Is Art Film Quality Dropping?

Sydney has seen a surge in the number of art film theatres. But are the films they’re showing as good as in previous years? “Yes, there is more choice now because there are more screens. But people are putting on some films that once upon a time would have gone straight to video. Because of the number of screens, more and more mediocre films are being released. Standards have dropped.”

Hands Off My Spike!

Spike Lee is trying to prevent an American cable network from changing its name to the Spike Network. But other Spikes are getting into the act. “The latest twist in the case came yesterday, when Spike Jones Jr, the son of the 1950s comic bandleader Spike Jones, filed court papers saying a ruling in Lee’s favour would be disastrous for other well-known Spikes. Jones Jr said Lee’s injunction might interfere with his own efforts to promote, sell and market both his father’s work and other autobiographical commercial projects.” And Spike Jonze, the quirky filmmaker might have something to say…

The New Italian (American) Film City

In the 1950s in the era of La Dolce Vita, Cinecitta Studios outside of Rome was a center of cinema, home to Federico Fellini. Inevitably, over the years the studio fell into disrepair. Now it’s undergoing a rebirth, led by a wave of American films. “The studio, built in 1937 by Mussolini as a propaganda instrument, is too often seen as a relic, fettered to Fellini and his peers: ‘It should be seen as a current place, full of people who will be in the cinema tomorrow, not decades ago. Now the most important are the Americans.’Many American productions have used the studio recently.”

Damien Hirst Has A Go At Bach

For a new BBC TV series of the complete organ works of JS Bach, the producers asked artist Damien Hirst to create the opening titles. And what did he come up with? “A cloud of bees, like musical notes risen from the score, circles and hovers before settling like a thick black and gold wig on a bust of the composer JS Bach.”

Finding Fellini

A new documentary about Fellini spends time with the director just before he died. “Fellini was a huge narcissist, hugely generous in other ways, a contradictory man. There are a lot of nasty things we can say about Fellini because he had a diva personality, but he really was a genius. He’s someone who stayed true to his vision, and didn’t compromise one bit . And I have great respect for that.”

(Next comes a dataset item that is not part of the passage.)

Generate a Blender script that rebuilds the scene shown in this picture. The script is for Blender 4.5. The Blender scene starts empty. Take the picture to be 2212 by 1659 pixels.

Lost In America – When All The Radio Sounds The Same

Used to be you could tell where you were in America by what was on the radio. “When I turned on the radio, I heard America singing, even in the dumb banter of ‘morning zoo’ hosts. But then last summer, rolling down a highway somewhere between Montana and Wisconsin, something new happened. I lost my way, and the radio couldn’t help me find it. I twirled the dial, but the music and the announcers all sounded alike, drained, disconnected from geography, reshuffling the same pop playlists and canned bad jokes. What a miserable trip. I heard America droning.”

Swearing On The Radio Is Fine If It’s In Italian?

A Toronto radio station airs a promotional spot full of obscenities. The uptight Canadian Broadcast Standards Council rules that the spot was okay. “Yes, the content was ‘coarse, crass, vulgar’ and ‘very much on the edge of acceptability,’ but it didn’t violate the code of ethics subscribed to by private broadcasters. Moreover, KISS’s defence was ‘entirely plausible,’ the CBSC ruled. The standards council went on to say it was ‘comforted by the fact that fewer people [were likely to have been] offended by the coarseness of the language’ since the comments were made in Italian.”

Senate Committee Votes To Overturn FCC

The Senate Commerce Committee votes to overturn parts of a Federal Communications Commission decision freeing media companies from decades-old ownership limits and allowing them to buy more outlets and merge in new ways. The proposal would “roll back changes that allowed individual companies to own television stations reaching nearly half the nation’s viewers and combinations of newspapers and broadcast stations in the same city. The Republican-controlled FCC relaxed those rules on June 2 with a 3-2 party-line vote.”